L’Italsider e la casa: il bene più importante, per tutta la comunità.

Alla fine degli anni Quaranta, per far fronte all’emergenza abitativa, il parlamento italiano votò un provvedimento destinato a incidere profondamente sul tessuto urbanistico ed edilizio del nostro paese, con importanti ricadute sulle aree che ospitavano insediamenti industriali di vario tipo, fra le quali quelle degli stabilimenti Italsider: il cosiddetto “piano Fanfani”, dal nome dall’allora ministro del lavoro e della previdenza sociale, nacque infatti con il duplice obiettivo di rilanciare il settore edilizio creando posti di lavoro e distribuire alloggi economici a famiglie con redditi bassi, in gran parte sfollate. 

All’interno di una struttura speciale dell’INA venne così creato un apposito fondo cui furono chiamati a contribuire congiuntamente stato, datori di lavoro e in misura volontaria i lavoratori stessi.

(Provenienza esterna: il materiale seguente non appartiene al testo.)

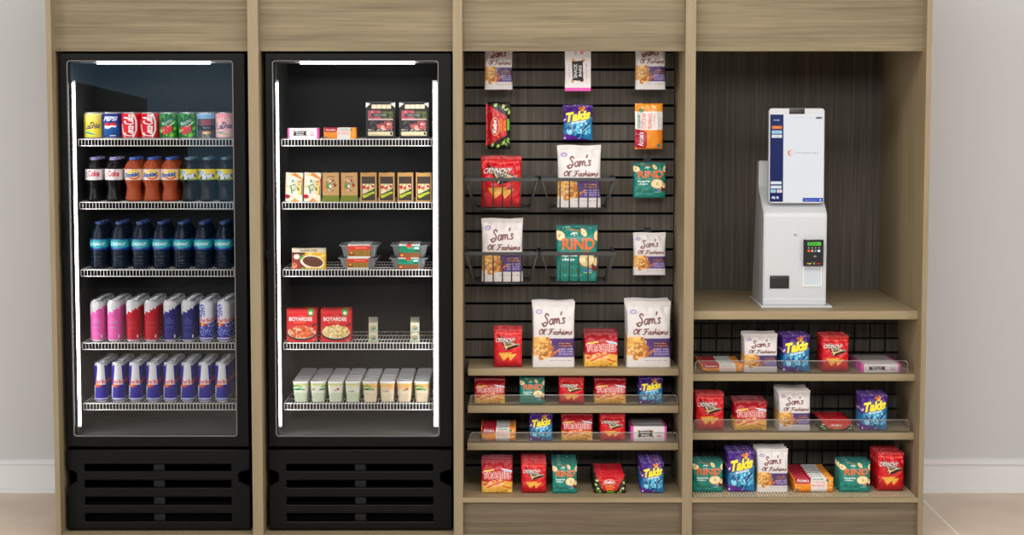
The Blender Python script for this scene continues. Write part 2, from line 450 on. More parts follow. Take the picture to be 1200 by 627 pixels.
# ================================================================== THE ROOM
WALL_Y = 0.86
m_wall = speckle(mat('wall_paint', (206, 205, 205), 0.9), 1.2, 0.02)
m_base = mat('trim_paint', (230, 230, 231), 0.5)
m_dark = mat('far_wall_paint', (26, 25, 24), 0.9)
m_side = mat('side_wall_paint', (150, 147, 143), 0.9)
m_ceil = mat('ceiling_paint', (190, 188, 184), 0.9)
def floor_mat():
    m = bpy.data.materials.new('stone_tile'); m.use_nodes = True; nt = m.node_tree; b = nt.nodes['Principled BSDF']
    tc = nt.nodes.new('ShaderNodeTexCoord'); mp = nt.nodes.new('ShaderNodeMapping')
    mp.inputs['Location'].default_value = (-GX, 0.35, 0)
    nt.links.new(tc.outputs['Object'], mp.inputs['Vector'])
    br = nt.nodes.new('ShaderNodeTexBrick'); br.offset = 0; br.inputs['Scale'].default_value = 1
    br.inputs['Brick Width'].default_value = 1.45; br.inputs['Row Height'].default_value = 1.2; br.inputs['Mortar Size'].default_value = 0.006
    br.inputs['Mortar Smooth'].default_value = 0.3
    n = nt.nodes.new('ShaderNodeTexNoise'); n.inputs['Scale'].default_value = 2.2; n.inputs['Detail'].default_value = 8; n.inputs['Distortion'].default_value = 0.4
    nt.links.new(tc.outputs['Object'], n.inputs['Vector'])
    cr = nt.nodes.new('ShaderNodeValToRGB'); e = cr.color_ramp.elements
    e[0].position = .3; e[0].color = lc((212, 192, 172)); e[1].position = .7; e[1].color = lc((232, 216, 198))
    nt.links.new(n.outputs['Fac'], cr.inputs[0])
    nt.links.new(mp.outputs[0], br.inputs['Vector']); nt.links.new(cr.outputs[0], br.inputs['Color1']); nt.links.new(cr.outputs[0], br.inputs['Color2'])
    br.inputs['Mortar'].default_value = lc((246, 236, 224))
    nt.links.new(br.outputs['Color'], b.inputs['Base Color']); b.inputs['Roughness'].default_value = 0.45
    return m
_g = at(1100, 604, 0); _t0 = H / (H - _g.z)
GX = _g.x * _t0
fl = struct(MB().box(-4.5, 4.5, -9.3, WALL_Y, -0.1, 0).build('floor', floor_mat()))
struct(MB().box(-4.5, 4.5, WALL_Y, WALL_Y + .1, -0.1, 3.3).build('wall_back', m_wall))
struct(MB().box(-4.6, -4.5, -9.3, WALL_Y + .1, -0.1, 3.3).build('wall_left', m_side))
struct(MB().box(4.5, 4.6, -9.3, WALL_Y + .1, -0.1, 3.3).build('wall_right', m_side))
struct(MB().box(-4.6, 4.6, -9.4, WALL_Y + .1, 3.3, 3.4).build('ceiling', m_ceil))
# wall behind the camera with a dusk-blue window
wx0, wx1, wz0, wz1 = -3.75, -2.0, 0.62, 2.5
struct(MB().box(-4.6, wx0, -9.4, -9.3, -.1, 3.3).box(wx1, 4.6, -9.4, -9.3, -.1, 3.3).box(wx0, wx1, -9.4, -9.3, -.1, wz0).box(wx0, wx1, -9.4, -9.3, wz1, 3.3).build('wall_front', m_dark))
m_sky = mat('evening_window_glass', (20, 24, 28), 0.6, emit=(140, 190, 222), es=1.05)
win = struct(MB().box(wx0, wx1, -9.38, -9.36, wz0, wz1).build('window_1', m_sky))
# added unseen occluder shaping that window's dark silhouette in the cooler glass
struct(MB().add([(-3.9, -9.25, 0), (-2.62, -9.25, 0), (-2.62, -9.25, 1.3), (-2.95, -9.25, 1.42), (-2.95, -9.25, 1.55), (-3.9, -9.25, 1.78),
                 (-3.9, -9.05, 0), (-2.62, -9.05, 0), (-2.62, -9.05, 1.3), (-2.95, -9.05, 1.42), (-2.95, -9.05, 1.55), (-3.9, -9.05, 1.78)],
                [(0, 1, 2, 3, 4, 5), (11, 10, 9, 8, 7, 6)] + [(i, (i + 1) % 6, 6 + (i + 1) % 6, 6 + i) for i in range(6)]).build('window_occluder', m_dark))
bz = az(536.5, WALL_Y)
zt, zm = bz, az(544, WALL_Y)
prof = [(WALL_Y, 0), (WALL_Y - .022, 0), (WALL_Y - .022, .012), (WALL_Y - .014, .018), (WALL_Y - .014, zm), (WALL_Y - .024, zm + .003), (WALL_Y - .024, zt - .006), (WALL_Y - .014, zt), (WALL_Y, zt)]
CXL, CXR = ax(53, 0, 0), ax(1093, 0, 0)
struct(MB().prism_x(prof, -4.5, CXL - .001).build('baseboard_left', m_base))
struct(MB().prism_x(prof, CXR + .001, 4.5).build('baseboard_right', m_base))

# ================================================================== THE WOODEN DISPLAY CABINET
PT = 0.018
TOPZ = 2.15
BACK = 0.83
cab = empty('display_cabinet', (0, 0.4, 0))
tag(cab, 'long oak veneer display cabinet wall framing two coolers and two snack bays', 'cabinet')
def part(mb, name, mats, root=None): return world_parent(mb.build(name, mats), root or cab)
def cx_at(px): return ax(px, 0, 0)
REC = 0.055
BAYS = [(CXL + PT, cx_at(289.5)), (cx_at(302), cx_at(530.5)), (cx_at(541.5), cx_at(804)), (cx_at(816), CXR - PT)]
SL = [(CXL, CXL + PT), (cx_at(289.5), cx_at(302)), (cx_at(530.5), cx_at(541.5)), (cx_at(804), cx_at(816)), (CXR - PT, CXR)]
for i, (a, b) in enumerate(SL):
    nm = 'side_panel' if i in (0, 4) else 'divider_panel'
    p = part(MB().box(a, b, .003, BACK, 0, TOPZ, 0), nm, M_V)
    e = MB().box(a, b, 0, .003, 0, TOPZ).build('edge_band', M_EDGE); e.parent = p
HZ = az(60, REC)
BZ0 = 0.018
base_top = az(583.5, 0.0); base_bot = az(589, 0.0)
for i, (a, b) in enumerate(BAYS):
    part(MB().box(a, b, REC, REC + .02, HZ, TOPZ, 0), 'header_panel', M_H)
    part(MB().box(a, b, 0.004, BACK, 0, BZ0), 'bottom_panel', M_S)
    part(MB().box(a, b, BACK - .012, BACK, BZ0, TOPZ), 'back_panel', M_D)
    if i >= 2:
        part(MB().box(a, b, .018, .036, BZ0, base_bot), 'kick_panel', M_K)
        part(MB().box(a, b, 0.001, BACK - .013, base_bot, base_top), 'base_shelf', M_S)
        part(MB().box(a, b, REC + .021, BACK - .013, HZ + .02, HZ + .038), 'soffit_panel', M_S)
part(MB().box(CXL, CXR, 0, BACK, TOPZ, TOPZ + .02), 'top_panel', M_H)
# counter in the right bay
CY = 0.06
ct, cb = az(364.5, CY), az(374.5, CY)
part(MB().box(BAYS[3][0], BAYS[3][1], CY, BACK - .013, cb, ct, b=.002), 'counter_shelf', M_S)
# slat wall in the third bay
SY = 0.41
sl = MB()
zs = [az(60.5 + 21.08 * k, SY) for k in range(-3, 25)]
zs = [z for z in zs if z > base_top + .01]
sx0, sx1 = BAYS[2][0], BAYS[2][1] - .004
g = .0048
ztop = HZ + .019
edges = [ztop] + [z for z in zs if z < ztop - .01] + [base_top]
for za, zb in zip(edges[:-1], edges[1:]):
    hi = za - (g if za != ztop else 0); lo = zb + (g if zb != base_top else 0)
    sl.box(sx0 + .001, sx1, SY, SY + .008, lo, hi)
part(sl, 'slat_board', M_D)
part(MB().box(sx0 + .001, sx1, SY + .013, SY + .02, base_top, ztop), 'slat_backing', M_BLK)
part(MB().box(BAYS[3][0], BAYS[3][1], .432, .444, base_top, cb - .001), 'lower_back_panel', M_D)
# ribbed mat on the base shelf of the right bay
rb = MB(); x = BAYS[3][0] + .01
while x < BAYS[3][1] - .012:
    rb.box(x, x + .006, 0.02, .40, base_top + .0002, base_top + .0026); x += .0105
M_MAT = speckle(mat('ribbed_liner_plastic', (214, 198, 168), 0.35), 50, .05)
rib_o = rb.build('ribbed_shelf_mat', M_MAT)
tag(rib_o, 'pale ribbed plastic mat lying on the bottom shelf of the right bay', 'mat')

# ================================================================== COOLERS
def Pf(dx):  # px offset of a cooler relative to the left one, on the door plane
    return dx * (D + REC) / F
DY = 0.062                                     # front of the door
ST = .155                                      # front of the wire shelves
shelf_z = [az(y, ST) for y in (163.3, 237.3, 316.3, 402, 472.8)]
IN_BACK = 0.52
def make_cooler(dx, which, strips, labelled):
    ox = ax(0 + 600 + dx, 300, DY) - ax(600, 300, DY)
    X = lambda px, y=DY: ax(px, 300, y) + ox
    root = empty('glass_door_cooler', (X(182), .45, BZ0)); tag(root, labelled, 'cooler', 'black glass door coolers')
    dl, dr = ax(69.8, 100, DY) + ox, ax(287.2, 100, DY) + ox
    if dx: dr += .004
    zt_, zb_ = HZ - .006, az(523.5, DY)
    # body shell
    b = MB(); y0, y1 = DY + .05, BACK - .03
    t = .030
    bz_ = az(511, DY + .06)
    top_in = az(68, DY + .06)
    b.box(dl + .004, dl + t, y0, y1, .12, zt_).box(dr - t, dr - .004, y0, y1, .12, zt_).box(dl + t, dr - t, y0, y1, top_in, zt_).box(dl + t, dr - t, y0, y1, .12, bz_).box(dl + t, dr - t, IN_BACK, y1, bz_, top_in)
    b.box(dl + .02, dr - .02, .14, y1, BZ0 + .012, .12)
    part(b, 'body', M_LIN, root)
    for fx in (dl + .08, dr - .08): part(MB().box(fx - .025, fx + .025, .12, .17, BZ0, BZ0 + .012, b=.002), 'foot', M_DK, root)
    li = MB(); li.box(dl + t, dr - t, y0 + .01, IN_BACK, bz_, bz_ + .003)
    part(li, 'floor_liner', M_LINW, root)
    for xa in (dl + t, dr - t - .002): part(MB().box(xa, xa + .002, y0 + .005, IN_BACK, bz_ + .004, top_in), 'side_liner', M_LINS, root)
    # door
    gx0, gx1 = ax(81.5, 290, DY) + ox, ax(275.5, 290, DY) + ox
    gz1, gz0 = az(70.5, DY), az(512, DY)
    dm = plate('door', rrect(dl, dr, zb_, zt_, .006), [rrect(gx0, gx1, gz0, gz1, .012)], .045, M_PWD, DY, .003)
    door = world_parent(link('door', dm), root)
    gk = plate('gasket', rrect(gx0 - .001, gx1 + .001, gz0 - .001, gz1 + .001, .012), [rrect(gx0 + .004, gx1 - .004, gz0 + .004, gz1 - .004, .01)], .004, M_GSK, DY + .006, .0008)
    o = link('gasket', gk); o.parent = door
    o = MB().box(gx0, gx1, DY + .020, DY + .024, gz0, gz1).build('glass_pane', M_GLASS); o.parent = door
    hx = ax(74.5, 270, DY) + ox
    hd = MB().box(hx - .010, hx - .004, DY - .006, DY + .002, az(470, DY), az(120, DY), b=.002)
    hz0, hz1 = az(293, DY), az(246.5, DY)
    o = plate('handle', rrect(hx - .007, hx + .007, hz0 - .03, hz1 + .03, .006), [rrect(hx - .004, hx + .004, hz0, hz1, .003)], .006, M_PWD, DY - .005, .0015)
    o = link('handle', o); o.parent = door
    # grille panel
    gl, gr = ax(78.2, 570, DY) + ox, ax(293.3, 570, DY) + ox
    gt, gb = az(527, DY), az(621, DY)
    zz = lambda y: az(y, DY)
    XX = lambda px: ax(px, 570, DY) + ox
    r = .004
    outer = [(gl, gb), (gr, gb), (gr, zz(570)), (XX(280), zz(564)), (XX(279.5), zz(556)), (XX(281.5), zz(554)), (gr, zz(550.5)), (gr, gt), (gl, gt),
             (gl, zz(550.5)), (XX(87.5), zz(553.5)), (XX(89.5), zz(556)), (XX(89.5), zz(564)), (gl, zz(570))]
    holes = [rrect(XX(99.4), XX(270.6), zz(y1_), zz(y0_), .002) for y0_, y1_ in ((544.5, 552.2), (563.3, 571.6), (583, 591.6), (602.3, 611.2))]
    gm = plate('vent_grille', outer, holes, .02, M_PWD, DY + .002, .0042)
    gr_o = world_parent(link('vent_grille', gm), root)
    mu = MB()
    mu.box(XX(179), XX(191.8), DY + .023, DY + .030, zz(614), zz(542))
    o = mu.build('mullion', M_LIN); o.parent = gr_o
    o = MB().box(gl, gr, DY + .05, DY + .056, gb, gt).build('grille_backing', M_BLK); o.parent = gr_o
    # wire shelves
    s0, s1 = ax(93, 165, ST) + ox, ax(274, 165, ST) + ox
    if dx == 0: s0 = ax(92, 165, ST)
    s0 = max(s0, dl + t + .002); s1 = min(s1 + .006, dr - t - .002)
    for k, z in enumerate(shelf_z):
        m = MB(); hgt = .0235; ra = .0016
        m.path([(s0, ST, z), (s1, ST, z), (s1, ST, z - hgt), (s0, ST, z - hgt), (s0, ST, z)], ra * 1.1)
        n = 48
        for i in range(1, n):
            xx = s0 + (s1 - s0) * i / n
            m.rod((xx, ST, z), (xx, ST, z - hgt), ra * .8, 4)
            m.rod((xx, ST, z), (xx, IN_BACK - .01, z), ra * .7, 4)
        for yy in (ST + .12, ST + .24, IN_BACK - .01): m.rod((s0, yy, z - .002), (s1, yy, z - .002), ra, 4)
        m.rod((s0, ST, z), (s0, IN_BACK - .01, z), ra).rod((s1, ST, z), (s1, IN_BACK - .01, z), ra)
        part(m, 'wire_shelf', M_WIRE, root)
    # light tubes
    tx = [ax(88.3, 290, .125) + ox] if strips == 1 else [ax(325.3, 290, .125), ax(510.3, 290, .125)]
    for x_ in tx:
        q = MB().rod((x_, .125, az(499, .125)), (x_, .125, az(97, .125)), .0064, 10)
        q.box(x_ - .009, x_ + .009, .133, .14, az(501, .125), az(94, .125), 1)
        part(q, 'light_tube', [M_LED, M_RAIL], root)
    zc = az(73.2, .125)
    a0, a1 = (ax(114, 73, .125) + ox, ax(246, 73, .125) + ox) if dx == 0 else (ax(352, 73, .125), ax(485.5, 73, .125))
    q = MB().rod((a0, .125, zc), (a1, .125, zc), .0060, 10).box(dl + t, dr - t, .1315, .136, zc - .003, zc + .003, 1)
    part(q, 'light_tube', [M_LED, M_RAIL], root)
    return root
make_cooler(0, 0, 1, 'black glass door cooler full of canned and bottled drinks, leftmost in the cabinet')
make_cooler(239, 1, 2, 'black glass door cooler holding food trays, boxes and cups, beside the snack bay')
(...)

I lavori iniziarono rapidamente, e in breve tempo le famiglie dei dipendenti di diverse aree del nostro paese presero possesso di abitazioni nuove e sane. Il piano (anche noto come “INA‑Casa”) ebbe un forte impatto anche per i dipendenti Italsider e per loro famiglie, in particolare nelle aree di Bagnoli e Taranto: qui, la vicinanza delle abitazioni ai siti industriali ridusse drasticamente i tempi di pendolarismo, migliorando la qualità della vita quotidiana. 

Migliaia di operai vennero impiegati nel settore delle costruzioni, e la domanda di materiali, tra cui cemento e laterizi, crebbe, stimolando ulteriormente la produzione industriale. Nei quartieri operai, formatisi intorno alle “case Italsider”, si instaurò così un fortissimo senso di comunità e appartenenza, come testimoniano le numerose immagini che documentano le occasioni pubbliche di consegna delle chiavi, veri e propri momenti di festa per l’intera collettività aziendale.